What period of time the word presently represents to M. Taine we do not know. It may be an hour, or a day, or a month, but the incident which he refers to as occurring “presently” took place about forty years after the “procession.”
And now it is sought to belittle or decry the victory of the Christian missionaries in two ways: 1st. It was the most natural thing in the world for the brutal, bloody, slave-dealing, drunken barbarian to embrace the new religion, because his paganism so strongly resembled Christianity. 2d. But after conversion they remained, after all, substantially, barbarous pagans as before, and their songs remind M. Taine of “the songs of the servants of Odin, tonsured and clad in the garments of monks.” “The Christian hymns embody the pagan” (p. 46).
To demonstrate this, and to show that the songs of these converted Saxons are “but a concrete of exclamations,” have “no development,” and are nothing but paganism after all, M. Taine gives five prose lines of imperfect translation from a poem by Cædmon. Here is a correct rendering of the opening of the poem in the original metre. Let the reader judge of the amount of pagan inspiration it contains:
“Now must we glorify
The guardian of heaven’s kingdom,
The Maker’s might,
And his mind’s thought,
The work of the worshipped father,
When of his wonders, each one,
The ever-living Lord
Ordered the origin,
He erst created
For earth’s children
Heaven as a high roof,
The holy Creator:
Then on this mid-world
Did man’s great guardian,
The ever-living Lord,
Afterward prepare
For men a mansion,
The Master Almighty.”[4]
M. Taine continues:
“One of them” [those servants of Odin, take notice], “Adhelm, stood on a bridge leading to the town where he lived, and repeated warlike and profane odes alternately with religious poetry, in order to attract and instruct the men of his time. He could do it without changing his key. In one of them, a funeral song, Death speaks. It was one of the last Saxon compositions, containing a terrible Christianity, which seems at the same time to have sprung from the blackest depths of the Edda.”

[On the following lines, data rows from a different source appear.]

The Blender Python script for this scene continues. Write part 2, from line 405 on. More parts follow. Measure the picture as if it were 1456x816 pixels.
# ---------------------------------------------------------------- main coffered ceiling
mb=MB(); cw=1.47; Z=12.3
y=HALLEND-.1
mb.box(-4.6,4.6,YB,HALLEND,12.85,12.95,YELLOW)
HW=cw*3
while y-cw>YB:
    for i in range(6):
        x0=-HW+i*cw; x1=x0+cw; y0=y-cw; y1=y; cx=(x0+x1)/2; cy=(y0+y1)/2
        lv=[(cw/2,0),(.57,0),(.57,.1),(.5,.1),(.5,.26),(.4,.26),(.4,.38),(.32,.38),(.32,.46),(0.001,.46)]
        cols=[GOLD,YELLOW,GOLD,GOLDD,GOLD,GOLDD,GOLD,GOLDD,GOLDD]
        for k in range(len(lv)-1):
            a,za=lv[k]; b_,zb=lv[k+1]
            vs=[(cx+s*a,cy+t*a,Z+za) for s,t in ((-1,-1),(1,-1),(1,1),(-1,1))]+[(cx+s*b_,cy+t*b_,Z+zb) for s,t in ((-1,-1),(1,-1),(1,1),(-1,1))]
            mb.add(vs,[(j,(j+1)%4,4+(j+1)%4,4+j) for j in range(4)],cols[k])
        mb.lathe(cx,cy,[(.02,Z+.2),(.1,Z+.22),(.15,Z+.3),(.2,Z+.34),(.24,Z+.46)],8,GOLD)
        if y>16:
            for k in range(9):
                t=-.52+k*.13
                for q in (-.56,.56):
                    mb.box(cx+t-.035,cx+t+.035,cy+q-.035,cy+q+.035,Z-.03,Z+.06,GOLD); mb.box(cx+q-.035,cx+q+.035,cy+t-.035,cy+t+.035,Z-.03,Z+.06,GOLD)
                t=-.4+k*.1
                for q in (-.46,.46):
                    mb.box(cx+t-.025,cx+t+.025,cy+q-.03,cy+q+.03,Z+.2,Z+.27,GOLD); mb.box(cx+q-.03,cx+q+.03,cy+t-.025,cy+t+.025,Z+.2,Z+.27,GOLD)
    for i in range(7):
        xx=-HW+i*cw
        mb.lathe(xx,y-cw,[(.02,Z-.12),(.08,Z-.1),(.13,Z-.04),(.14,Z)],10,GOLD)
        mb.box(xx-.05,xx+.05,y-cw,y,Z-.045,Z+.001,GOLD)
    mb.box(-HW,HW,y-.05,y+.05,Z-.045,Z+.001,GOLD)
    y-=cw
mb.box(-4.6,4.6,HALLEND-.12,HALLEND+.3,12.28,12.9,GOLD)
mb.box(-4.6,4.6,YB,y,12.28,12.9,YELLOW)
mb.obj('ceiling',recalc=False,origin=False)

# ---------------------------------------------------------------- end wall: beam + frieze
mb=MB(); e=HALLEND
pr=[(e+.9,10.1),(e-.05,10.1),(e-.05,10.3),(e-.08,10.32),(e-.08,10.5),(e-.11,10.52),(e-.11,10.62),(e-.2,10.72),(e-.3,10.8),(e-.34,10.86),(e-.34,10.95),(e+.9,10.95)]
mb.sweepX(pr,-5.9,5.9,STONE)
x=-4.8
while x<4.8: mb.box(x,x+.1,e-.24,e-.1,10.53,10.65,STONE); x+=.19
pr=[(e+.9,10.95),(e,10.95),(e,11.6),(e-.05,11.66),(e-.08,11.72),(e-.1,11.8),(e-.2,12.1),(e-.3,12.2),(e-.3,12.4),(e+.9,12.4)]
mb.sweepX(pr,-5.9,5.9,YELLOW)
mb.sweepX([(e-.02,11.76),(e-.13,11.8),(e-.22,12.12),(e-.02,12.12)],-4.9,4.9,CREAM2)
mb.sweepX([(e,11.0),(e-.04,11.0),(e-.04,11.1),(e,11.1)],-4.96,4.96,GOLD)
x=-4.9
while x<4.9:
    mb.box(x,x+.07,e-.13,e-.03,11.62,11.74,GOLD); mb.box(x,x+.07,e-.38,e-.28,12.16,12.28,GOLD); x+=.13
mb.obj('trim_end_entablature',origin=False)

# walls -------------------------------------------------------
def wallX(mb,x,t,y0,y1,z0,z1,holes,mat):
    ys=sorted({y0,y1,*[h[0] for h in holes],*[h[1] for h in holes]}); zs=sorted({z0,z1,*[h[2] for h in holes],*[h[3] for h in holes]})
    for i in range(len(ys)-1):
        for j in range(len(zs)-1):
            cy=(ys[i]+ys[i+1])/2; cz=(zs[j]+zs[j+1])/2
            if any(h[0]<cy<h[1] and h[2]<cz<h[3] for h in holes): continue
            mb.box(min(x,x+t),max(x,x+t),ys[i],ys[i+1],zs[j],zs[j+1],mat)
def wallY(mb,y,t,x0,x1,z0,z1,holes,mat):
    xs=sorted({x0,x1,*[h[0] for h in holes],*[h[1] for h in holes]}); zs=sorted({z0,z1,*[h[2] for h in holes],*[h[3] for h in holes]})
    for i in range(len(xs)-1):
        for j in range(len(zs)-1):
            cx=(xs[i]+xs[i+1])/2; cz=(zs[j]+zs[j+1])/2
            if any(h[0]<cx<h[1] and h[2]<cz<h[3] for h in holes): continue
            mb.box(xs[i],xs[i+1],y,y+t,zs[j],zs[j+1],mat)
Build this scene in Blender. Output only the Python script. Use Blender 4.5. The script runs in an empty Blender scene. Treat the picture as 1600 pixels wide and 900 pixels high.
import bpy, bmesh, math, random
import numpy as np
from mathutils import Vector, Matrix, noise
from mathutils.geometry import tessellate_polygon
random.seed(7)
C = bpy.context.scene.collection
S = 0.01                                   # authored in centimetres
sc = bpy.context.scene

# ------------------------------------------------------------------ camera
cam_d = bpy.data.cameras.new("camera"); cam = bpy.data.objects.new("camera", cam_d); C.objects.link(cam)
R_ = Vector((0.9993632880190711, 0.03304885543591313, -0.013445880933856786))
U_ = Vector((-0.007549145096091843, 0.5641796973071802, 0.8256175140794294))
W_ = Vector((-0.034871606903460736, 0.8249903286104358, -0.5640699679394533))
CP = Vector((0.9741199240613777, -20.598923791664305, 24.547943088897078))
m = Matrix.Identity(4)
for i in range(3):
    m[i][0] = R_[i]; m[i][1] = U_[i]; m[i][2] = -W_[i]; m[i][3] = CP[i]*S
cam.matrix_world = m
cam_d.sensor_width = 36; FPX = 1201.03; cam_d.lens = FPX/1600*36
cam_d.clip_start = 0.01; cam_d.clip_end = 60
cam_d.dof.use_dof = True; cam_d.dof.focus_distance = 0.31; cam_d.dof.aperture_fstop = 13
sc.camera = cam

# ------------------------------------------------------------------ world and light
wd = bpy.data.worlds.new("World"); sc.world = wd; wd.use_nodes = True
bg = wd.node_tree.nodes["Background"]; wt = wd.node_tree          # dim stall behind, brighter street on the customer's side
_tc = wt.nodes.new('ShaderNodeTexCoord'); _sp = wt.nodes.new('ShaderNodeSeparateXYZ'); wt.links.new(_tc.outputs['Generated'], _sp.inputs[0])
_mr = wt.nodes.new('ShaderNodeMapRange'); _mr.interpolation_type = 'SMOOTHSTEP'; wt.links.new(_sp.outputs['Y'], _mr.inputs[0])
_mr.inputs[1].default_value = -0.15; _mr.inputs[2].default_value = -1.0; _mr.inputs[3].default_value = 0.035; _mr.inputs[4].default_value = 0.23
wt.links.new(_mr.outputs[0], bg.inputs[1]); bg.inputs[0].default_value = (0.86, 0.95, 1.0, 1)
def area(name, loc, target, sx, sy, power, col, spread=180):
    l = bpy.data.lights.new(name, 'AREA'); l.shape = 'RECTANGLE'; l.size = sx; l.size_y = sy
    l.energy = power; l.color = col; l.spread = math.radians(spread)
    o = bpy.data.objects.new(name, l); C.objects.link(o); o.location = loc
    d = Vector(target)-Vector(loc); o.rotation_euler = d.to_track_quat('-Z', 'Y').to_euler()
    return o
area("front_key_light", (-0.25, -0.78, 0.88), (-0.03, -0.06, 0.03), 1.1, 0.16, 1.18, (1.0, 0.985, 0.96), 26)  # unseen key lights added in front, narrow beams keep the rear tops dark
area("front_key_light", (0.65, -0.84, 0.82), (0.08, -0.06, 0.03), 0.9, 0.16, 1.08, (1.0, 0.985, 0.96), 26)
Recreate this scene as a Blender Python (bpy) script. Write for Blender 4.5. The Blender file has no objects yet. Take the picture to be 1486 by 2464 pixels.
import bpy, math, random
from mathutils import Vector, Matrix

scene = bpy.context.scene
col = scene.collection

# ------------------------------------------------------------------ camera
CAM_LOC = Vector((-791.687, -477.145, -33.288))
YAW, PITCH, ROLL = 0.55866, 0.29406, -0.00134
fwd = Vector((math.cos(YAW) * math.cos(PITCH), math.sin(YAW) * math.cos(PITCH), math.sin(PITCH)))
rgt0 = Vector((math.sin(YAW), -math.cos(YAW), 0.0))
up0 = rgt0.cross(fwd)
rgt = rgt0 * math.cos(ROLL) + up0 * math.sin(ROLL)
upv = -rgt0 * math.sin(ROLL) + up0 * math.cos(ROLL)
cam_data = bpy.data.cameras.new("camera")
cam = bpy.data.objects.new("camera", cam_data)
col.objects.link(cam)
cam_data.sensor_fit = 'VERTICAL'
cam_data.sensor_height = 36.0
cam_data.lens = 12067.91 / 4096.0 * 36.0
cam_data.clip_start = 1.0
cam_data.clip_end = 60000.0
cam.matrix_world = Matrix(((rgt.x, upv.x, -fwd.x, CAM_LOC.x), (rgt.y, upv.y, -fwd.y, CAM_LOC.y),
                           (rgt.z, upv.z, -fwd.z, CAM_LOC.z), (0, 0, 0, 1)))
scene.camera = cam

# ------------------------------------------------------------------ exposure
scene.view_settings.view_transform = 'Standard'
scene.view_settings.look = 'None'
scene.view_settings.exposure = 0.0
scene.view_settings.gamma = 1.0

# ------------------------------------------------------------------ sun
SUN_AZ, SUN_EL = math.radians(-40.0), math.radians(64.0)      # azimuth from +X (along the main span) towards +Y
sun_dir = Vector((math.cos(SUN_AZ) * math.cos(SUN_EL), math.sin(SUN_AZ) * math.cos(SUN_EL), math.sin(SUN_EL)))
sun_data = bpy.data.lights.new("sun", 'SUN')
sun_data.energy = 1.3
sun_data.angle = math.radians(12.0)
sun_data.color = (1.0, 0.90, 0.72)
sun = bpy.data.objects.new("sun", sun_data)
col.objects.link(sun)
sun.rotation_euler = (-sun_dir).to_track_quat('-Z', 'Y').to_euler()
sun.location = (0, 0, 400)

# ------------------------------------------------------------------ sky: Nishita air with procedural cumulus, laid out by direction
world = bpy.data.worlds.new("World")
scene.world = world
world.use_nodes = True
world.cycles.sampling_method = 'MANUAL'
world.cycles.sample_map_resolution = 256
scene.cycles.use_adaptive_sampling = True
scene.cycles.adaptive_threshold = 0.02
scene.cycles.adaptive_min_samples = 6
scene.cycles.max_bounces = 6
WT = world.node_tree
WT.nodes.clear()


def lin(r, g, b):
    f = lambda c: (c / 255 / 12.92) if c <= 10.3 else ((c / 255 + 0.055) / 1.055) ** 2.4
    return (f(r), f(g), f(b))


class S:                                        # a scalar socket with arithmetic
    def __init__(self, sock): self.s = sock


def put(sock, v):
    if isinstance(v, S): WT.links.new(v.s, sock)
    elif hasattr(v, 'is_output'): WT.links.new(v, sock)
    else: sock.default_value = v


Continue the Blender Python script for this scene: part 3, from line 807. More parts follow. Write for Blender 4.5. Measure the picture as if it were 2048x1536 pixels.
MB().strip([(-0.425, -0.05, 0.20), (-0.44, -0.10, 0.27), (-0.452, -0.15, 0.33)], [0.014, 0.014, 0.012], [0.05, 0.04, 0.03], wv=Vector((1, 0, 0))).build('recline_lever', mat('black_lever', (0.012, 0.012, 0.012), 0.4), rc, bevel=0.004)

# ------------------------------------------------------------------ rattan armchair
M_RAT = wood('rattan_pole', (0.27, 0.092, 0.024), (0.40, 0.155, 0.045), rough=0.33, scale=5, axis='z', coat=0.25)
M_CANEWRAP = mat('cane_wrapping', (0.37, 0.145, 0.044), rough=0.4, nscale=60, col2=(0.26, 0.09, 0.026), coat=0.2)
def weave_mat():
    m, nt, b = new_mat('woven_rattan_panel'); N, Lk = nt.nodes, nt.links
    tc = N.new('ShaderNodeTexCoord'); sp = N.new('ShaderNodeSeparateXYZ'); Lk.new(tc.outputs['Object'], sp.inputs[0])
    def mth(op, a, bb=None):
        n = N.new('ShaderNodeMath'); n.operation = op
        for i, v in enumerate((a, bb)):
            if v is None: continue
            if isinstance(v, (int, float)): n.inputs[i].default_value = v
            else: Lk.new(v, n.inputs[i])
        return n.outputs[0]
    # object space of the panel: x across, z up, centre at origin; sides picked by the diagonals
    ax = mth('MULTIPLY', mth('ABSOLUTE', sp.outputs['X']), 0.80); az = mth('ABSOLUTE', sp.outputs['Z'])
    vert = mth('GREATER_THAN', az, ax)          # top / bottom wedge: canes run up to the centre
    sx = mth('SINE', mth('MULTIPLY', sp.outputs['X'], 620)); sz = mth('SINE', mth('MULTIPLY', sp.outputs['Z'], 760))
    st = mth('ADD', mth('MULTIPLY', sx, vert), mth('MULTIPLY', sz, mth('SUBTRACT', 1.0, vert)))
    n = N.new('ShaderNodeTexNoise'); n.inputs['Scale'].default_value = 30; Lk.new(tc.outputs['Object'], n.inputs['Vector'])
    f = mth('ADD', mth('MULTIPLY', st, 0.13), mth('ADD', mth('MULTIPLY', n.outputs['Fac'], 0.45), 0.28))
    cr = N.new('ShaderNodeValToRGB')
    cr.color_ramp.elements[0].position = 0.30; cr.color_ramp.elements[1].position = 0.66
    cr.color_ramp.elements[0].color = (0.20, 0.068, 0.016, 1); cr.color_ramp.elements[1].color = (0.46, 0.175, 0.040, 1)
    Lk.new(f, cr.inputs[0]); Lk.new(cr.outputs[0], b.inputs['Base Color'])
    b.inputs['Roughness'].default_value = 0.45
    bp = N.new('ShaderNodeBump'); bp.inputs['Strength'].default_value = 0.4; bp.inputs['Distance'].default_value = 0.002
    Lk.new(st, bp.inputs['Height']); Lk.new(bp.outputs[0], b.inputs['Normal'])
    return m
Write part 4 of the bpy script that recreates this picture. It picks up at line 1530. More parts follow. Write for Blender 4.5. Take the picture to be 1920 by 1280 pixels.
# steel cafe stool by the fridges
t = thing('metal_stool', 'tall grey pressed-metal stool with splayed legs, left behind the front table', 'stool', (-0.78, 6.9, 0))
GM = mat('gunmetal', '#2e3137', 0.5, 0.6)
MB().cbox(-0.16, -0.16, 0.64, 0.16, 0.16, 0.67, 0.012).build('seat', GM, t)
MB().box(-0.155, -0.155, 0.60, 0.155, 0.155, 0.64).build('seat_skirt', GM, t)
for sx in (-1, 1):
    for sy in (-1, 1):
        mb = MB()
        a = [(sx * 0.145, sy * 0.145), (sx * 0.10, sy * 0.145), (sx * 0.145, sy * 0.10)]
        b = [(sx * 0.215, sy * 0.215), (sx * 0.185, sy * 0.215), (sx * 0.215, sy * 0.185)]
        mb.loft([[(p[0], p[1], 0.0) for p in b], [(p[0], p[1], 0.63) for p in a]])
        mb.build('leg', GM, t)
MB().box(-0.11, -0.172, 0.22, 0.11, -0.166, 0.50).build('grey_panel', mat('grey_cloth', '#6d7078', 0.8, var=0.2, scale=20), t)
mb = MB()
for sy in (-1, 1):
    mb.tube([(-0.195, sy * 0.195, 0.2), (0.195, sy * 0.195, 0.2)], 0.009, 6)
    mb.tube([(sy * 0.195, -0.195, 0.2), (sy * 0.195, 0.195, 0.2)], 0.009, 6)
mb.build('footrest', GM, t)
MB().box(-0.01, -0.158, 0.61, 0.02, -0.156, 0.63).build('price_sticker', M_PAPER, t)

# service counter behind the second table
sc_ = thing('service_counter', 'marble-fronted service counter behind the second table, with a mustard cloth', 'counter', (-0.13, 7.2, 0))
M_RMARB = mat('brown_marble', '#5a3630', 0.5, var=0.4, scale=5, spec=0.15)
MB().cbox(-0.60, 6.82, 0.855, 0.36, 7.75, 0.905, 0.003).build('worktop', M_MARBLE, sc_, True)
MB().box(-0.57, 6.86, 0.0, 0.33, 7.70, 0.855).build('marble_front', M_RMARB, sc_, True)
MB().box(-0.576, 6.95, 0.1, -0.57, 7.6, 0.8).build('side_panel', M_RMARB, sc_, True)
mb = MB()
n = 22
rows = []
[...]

M. Taine has here given rein to his imagination, and made terrible work with Saxon chronology and other matters. For Adhelm read Aldhelm, in Saxon Ealdhelm, so King Alfred spelt it. The name signifies Old Helmet; Aldhelm was of princely extraction. “Warlike and profane odes” does not correctly translate “carmen triviale.” Aldhelm was a learned priest, a Greek, Latin, and Hebrew scholar, with a profound knowledge of the Holy Scriptures. His present reputation rests on his Latin works. His contemporary reputation was founded on his Anglo-Saxon productions. He composed canticles and ballads in his native tongue, and, remarking the haste of many of the Anglo-Saxon peasants to leave church as soon as the Sunday Mass was over, in order to avoid the sermon, he would lie in wait for them at the bridge or wayside, and, singing to them as a bard, attract their attention, and in the fascination of a musical verse teach them the truths of religion they would not wait to hear from the pulpit. It was not for the pleasure of singing that Aldhelm thus labored: it was to save souls. Without the slightest authority, M. Taine puts in his mouth this beautiful Anglo-Saxon fragment:
“Death speaks to man: ’For thee was a house built ere thou wast born; for thee was a mould shapen ere thou camest of thy mother. Its height is not determined, nor its depth measured, nor is it closed up (however long it may be) until I bring thee where thou shalt remain, until I shall measure thee and the sod of earth. Thy house is not highly built, it is unhigh and low; when thou art in it the heelways are low, the sideways low. The roof is built full nigh thy breast; so thou shalt dwell in earth full cold, dim, and dark. Doorless is that house, and dark it is within; there thou art fast prisoner, and Death holds the key. Loathly is that earth-house, and grim to dwell in; there thou shalt dwell, and worms shall share thee. Thus thou art laid, and leavest thy friends; thou hast no friend that will come to thee, who will ever inquire how that house liketh thee, who shall ever open the door for thee, and seek thee, for soon thou becomest loathly and hateful to look upon.’”
The composition is not by Aldhelm, who, probably, never heard of it. All of Aldhelm’s Anglo-Saxon mss. perished when the magnificent monastery at Malmesbury was sacked under Henry VIII. The Protestant historian, Maitland, thus tells the story: “The precious mss. of his [Aldhelm’s] library were long employed to fill up broken windows in the neighboring houses, or to light the bakers’ fires.”